DOT COM DO-OVER Part 2. Are you ready?What makes 2012~2017 different from 1995~2000? Can you tell me what key factors will prevent a repeat DOT COM (technology) crash?
In 1995~1999, the US was the single biggest and most advanced player in the technology field. Investment poured into these US tech firms as it was the only game on the planet.
In 2012~2017, the US was the single biggest and most advanced economy in the world and tech (FANGs) continued to lead the US markets ROI. Global investment in the US tech market continued to soar and this advancement spilled into other global markets (China, Europe and SE Asia) as expectations (HYPE) continued to soar.
Global markets have shown parallels to the US market with regards to price valuation based on the success (ROI) derived from US investments. If GOOG has risen by n%, the XYZ (foreign company) should be worth comparable values.
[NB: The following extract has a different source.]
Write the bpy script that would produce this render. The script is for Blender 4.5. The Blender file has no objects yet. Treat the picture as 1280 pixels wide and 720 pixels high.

Think of SNAP, TWITTER, Alibaba and other foreign tech firms. What drives this valuation? How are these firms considered for valuation?? Is it pure HYPE?
Look at the correlation between this chart and the earlier DOT COM chart I posted? See any similarities? Could we be one global event away from total market collapse? All it would take in my opinion would be :
_ Further contraction in the NQ setting up a "right shoulder". (roughly 4~12% correction from highs followed by a small rally).
_ Public perception to continue to HYPE the tech field while erosion in the major markets continues.
_ A single (or multiple) global events to provide the catalyst for the crash (NK, EU, China, OTHERS).
The similarities are freaky and the fact that so many people are missing this. Be aware folks. We could only be 12~24 weeks away from something catastrophic.